# [Job]
Quote the lines that run from the line containing "Write the bpy" down to the line containing "self.v, self.f3, self.f4, self.t, self.n". Include both of those lines, reproduce each exactly, and omit everything else.

# [Working data]

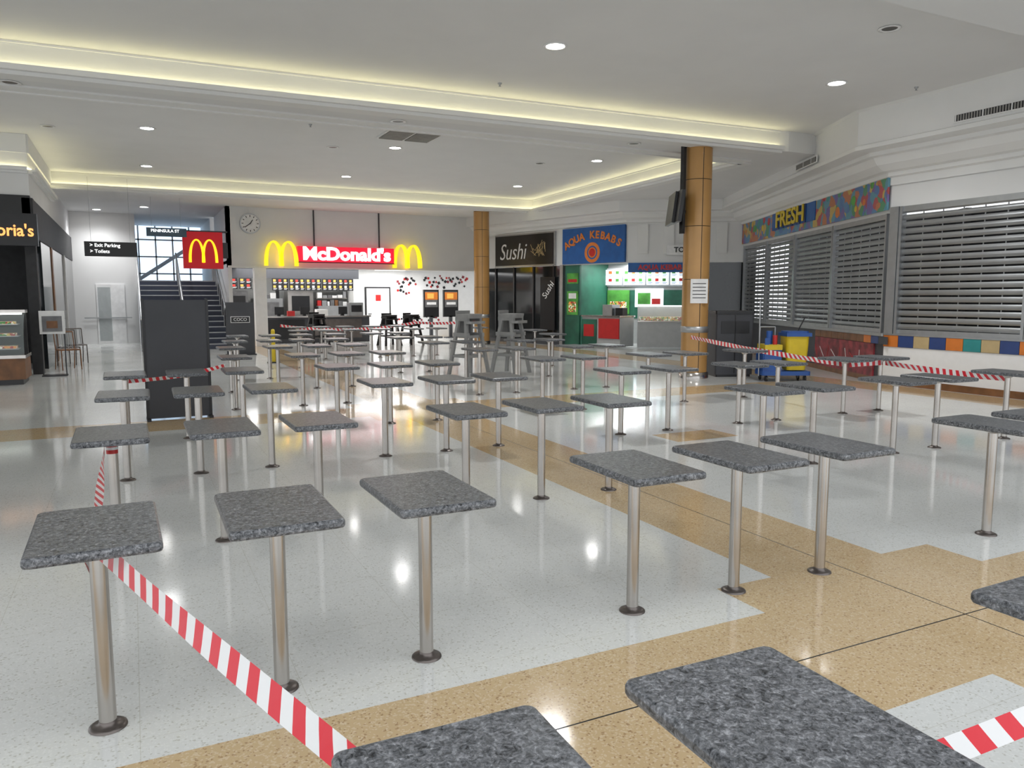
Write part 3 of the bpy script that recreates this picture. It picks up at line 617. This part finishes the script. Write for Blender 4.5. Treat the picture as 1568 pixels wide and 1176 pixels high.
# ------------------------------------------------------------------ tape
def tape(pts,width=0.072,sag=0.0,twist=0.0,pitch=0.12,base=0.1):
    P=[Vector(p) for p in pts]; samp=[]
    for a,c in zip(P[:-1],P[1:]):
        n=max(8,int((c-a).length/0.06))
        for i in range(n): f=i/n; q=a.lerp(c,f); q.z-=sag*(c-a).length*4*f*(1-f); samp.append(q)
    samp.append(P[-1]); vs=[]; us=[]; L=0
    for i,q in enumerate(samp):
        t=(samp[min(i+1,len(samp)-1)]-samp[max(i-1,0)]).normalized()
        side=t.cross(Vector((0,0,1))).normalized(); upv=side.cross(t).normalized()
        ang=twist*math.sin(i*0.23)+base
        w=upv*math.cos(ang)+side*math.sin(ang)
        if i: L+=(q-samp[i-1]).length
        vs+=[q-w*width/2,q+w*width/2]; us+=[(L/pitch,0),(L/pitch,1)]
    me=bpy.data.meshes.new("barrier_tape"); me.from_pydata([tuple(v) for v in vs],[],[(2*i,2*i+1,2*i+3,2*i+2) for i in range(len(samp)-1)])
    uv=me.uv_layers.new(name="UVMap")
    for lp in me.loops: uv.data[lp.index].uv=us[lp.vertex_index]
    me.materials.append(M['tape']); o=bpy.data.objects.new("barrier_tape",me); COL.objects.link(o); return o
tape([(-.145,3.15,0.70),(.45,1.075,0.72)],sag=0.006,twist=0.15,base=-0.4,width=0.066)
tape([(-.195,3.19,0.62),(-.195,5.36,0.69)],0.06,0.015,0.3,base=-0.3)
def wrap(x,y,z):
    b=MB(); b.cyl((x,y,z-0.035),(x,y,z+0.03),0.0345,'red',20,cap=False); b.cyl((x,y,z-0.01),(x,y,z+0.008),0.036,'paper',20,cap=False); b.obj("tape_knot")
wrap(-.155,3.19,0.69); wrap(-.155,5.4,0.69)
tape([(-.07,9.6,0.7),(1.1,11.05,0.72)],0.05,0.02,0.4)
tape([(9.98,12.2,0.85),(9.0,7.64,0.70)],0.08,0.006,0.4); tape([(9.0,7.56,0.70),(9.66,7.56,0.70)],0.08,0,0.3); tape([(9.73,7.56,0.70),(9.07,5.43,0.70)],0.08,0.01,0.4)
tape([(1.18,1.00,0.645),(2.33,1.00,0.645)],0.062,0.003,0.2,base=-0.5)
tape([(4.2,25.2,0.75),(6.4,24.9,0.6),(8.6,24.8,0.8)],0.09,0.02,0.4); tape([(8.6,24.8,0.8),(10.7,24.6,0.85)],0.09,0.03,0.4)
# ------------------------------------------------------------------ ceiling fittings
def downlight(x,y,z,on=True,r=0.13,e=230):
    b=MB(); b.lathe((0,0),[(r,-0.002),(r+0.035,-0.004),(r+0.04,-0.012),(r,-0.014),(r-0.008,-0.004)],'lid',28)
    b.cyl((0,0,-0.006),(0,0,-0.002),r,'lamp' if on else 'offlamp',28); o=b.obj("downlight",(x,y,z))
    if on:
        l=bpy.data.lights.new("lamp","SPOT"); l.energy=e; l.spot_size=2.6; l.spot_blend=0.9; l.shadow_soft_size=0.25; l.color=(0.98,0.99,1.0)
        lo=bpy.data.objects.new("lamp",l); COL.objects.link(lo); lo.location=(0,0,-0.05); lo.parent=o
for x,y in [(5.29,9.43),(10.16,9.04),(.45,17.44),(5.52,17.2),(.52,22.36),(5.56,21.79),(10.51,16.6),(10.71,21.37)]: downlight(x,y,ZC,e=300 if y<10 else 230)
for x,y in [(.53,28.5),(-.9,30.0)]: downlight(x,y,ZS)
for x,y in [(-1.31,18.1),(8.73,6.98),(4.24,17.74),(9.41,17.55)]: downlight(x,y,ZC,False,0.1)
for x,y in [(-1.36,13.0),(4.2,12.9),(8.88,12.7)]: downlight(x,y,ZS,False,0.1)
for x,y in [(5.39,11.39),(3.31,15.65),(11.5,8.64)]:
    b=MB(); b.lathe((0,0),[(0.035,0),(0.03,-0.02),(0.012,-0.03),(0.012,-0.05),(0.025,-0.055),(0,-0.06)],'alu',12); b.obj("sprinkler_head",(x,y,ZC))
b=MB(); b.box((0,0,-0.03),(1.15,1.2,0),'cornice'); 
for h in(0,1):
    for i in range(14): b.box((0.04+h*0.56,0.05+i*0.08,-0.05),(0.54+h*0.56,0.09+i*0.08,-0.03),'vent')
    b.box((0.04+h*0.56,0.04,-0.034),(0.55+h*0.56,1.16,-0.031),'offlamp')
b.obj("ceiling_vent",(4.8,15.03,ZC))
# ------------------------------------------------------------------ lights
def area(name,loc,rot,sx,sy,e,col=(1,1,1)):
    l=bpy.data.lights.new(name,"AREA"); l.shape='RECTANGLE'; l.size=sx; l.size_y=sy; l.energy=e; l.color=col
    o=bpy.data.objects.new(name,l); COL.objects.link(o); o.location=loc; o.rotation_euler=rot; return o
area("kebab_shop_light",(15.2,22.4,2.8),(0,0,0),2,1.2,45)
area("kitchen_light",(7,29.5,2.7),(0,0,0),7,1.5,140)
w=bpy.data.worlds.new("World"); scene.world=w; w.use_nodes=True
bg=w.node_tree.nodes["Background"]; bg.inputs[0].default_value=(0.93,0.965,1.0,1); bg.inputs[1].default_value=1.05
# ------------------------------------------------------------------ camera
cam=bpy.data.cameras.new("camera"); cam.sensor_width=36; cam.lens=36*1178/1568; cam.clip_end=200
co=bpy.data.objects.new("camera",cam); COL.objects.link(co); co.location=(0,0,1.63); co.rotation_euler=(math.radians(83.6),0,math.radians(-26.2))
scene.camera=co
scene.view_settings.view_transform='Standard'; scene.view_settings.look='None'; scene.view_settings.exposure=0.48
...
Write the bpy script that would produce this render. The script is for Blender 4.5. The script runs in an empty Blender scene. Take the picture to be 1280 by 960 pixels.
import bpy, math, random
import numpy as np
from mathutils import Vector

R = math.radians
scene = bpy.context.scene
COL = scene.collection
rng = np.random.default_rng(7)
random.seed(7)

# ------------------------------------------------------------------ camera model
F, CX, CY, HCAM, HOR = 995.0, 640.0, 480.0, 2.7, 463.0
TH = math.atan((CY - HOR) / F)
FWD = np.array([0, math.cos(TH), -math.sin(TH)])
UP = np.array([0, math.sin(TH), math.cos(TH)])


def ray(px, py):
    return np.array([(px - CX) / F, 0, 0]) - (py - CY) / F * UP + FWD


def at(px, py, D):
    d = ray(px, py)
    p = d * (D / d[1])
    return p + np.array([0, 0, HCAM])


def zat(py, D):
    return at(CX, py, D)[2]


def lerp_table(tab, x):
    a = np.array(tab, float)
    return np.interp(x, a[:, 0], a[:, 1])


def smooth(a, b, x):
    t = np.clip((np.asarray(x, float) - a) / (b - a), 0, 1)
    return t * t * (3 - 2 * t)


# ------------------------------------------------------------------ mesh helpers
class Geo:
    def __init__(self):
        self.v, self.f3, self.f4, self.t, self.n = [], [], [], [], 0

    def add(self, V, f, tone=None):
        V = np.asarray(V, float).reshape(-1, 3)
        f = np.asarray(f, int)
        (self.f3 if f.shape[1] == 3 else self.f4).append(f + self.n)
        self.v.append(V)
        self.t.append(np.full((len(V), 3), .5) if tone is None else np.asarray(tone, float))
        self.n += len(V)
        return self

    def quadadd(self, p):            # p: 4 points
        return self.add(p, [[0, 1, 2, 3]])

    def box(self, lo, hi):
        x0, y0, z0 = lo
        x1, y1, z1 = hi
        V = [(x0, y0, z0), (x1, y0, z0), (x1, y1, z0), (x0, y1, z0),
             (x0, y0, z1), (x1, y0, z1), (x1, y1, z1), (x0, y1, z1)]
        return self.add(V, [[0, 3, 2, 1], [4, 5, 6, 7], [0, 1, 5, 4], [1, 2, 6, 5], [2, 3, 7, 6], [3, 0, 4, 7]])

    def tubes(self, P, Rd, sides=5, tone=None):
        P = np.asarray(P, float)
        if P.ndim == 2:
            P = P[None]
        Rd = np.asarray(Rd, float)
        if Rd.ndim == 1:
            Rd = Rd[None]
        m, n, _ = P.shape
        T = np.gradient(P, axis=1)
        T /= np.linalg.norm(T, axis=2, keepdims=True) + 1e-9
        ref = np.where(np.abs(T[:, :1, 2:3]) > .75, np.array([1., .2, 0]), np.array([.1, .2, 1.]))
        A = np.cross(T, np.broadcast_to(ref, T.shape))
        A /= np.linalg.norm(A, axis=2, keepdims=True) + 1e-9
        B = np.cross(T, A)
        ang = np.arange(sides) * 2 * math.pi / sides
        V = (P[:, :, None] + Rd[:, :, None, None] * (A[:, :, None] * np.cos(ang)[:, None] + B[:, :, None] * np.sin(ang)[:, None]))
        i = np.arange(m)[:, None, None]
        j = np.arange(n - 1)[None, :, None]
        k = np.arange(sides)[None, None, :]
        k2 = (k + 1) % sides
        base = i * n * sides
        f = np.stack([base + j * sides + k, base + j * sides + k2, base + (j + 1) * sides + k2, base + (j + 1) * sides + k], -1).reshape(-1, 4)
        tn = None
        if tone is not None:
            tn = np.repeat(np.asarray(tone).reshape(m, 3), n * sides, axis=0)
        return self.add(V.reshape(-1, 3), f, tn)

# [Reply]
Write the bpy script that would produce this render. The script is for Blender 4.5. The script runs in an empty Blender scene. Take the picture to be 1280 by 960 pixels.
import bpy, math, random
import numpy as np
from mathutils import Vector

R = math.radians
scene = bpy.context.scene
COL = scene.collection
rng = np.random.default_rng(7)
random.seed(7)

# ------------------------------------------------------------------ camera model
F, CX, CY, HCAM, HOR = 995.0, 640.0, 480.0, 2.7, 463.0
TH = math.atan((CY - HOR) / F)
FWD = np.array([0, math.cos(TH), -math.sin(TH)])
UP = np.array([0, math.sin(TH), math.cos(TH)])


def ray(px, py):
    return np.array([(px - CX) / F, 0, 0]) - (py - CY) / F * UP + FWD


def at(px, py, D):
    d = ray(px, py)
    p = d * (D / d[1])
    return p + np.array([0, 0, HCAM])


def zat(py, D):
    return at(CX, py, D)[2]


def lerp_table(tab, x):
    a = np.array(tab, float)
    return np.interp(x, a[:, 0], a[:, 1])


def smooth(a, b, x):
    t = np.clip((np.asarray(x, float) - a) / (b - a), 0, 1)
    return t * t * (3 - 2 * t)


# ------------------------------------------------------------------ mesh helpers
class Geo:
    def __init__(self):
        self.v, self.f3, self.f4, self.t, self.n = [], [], [], [], 0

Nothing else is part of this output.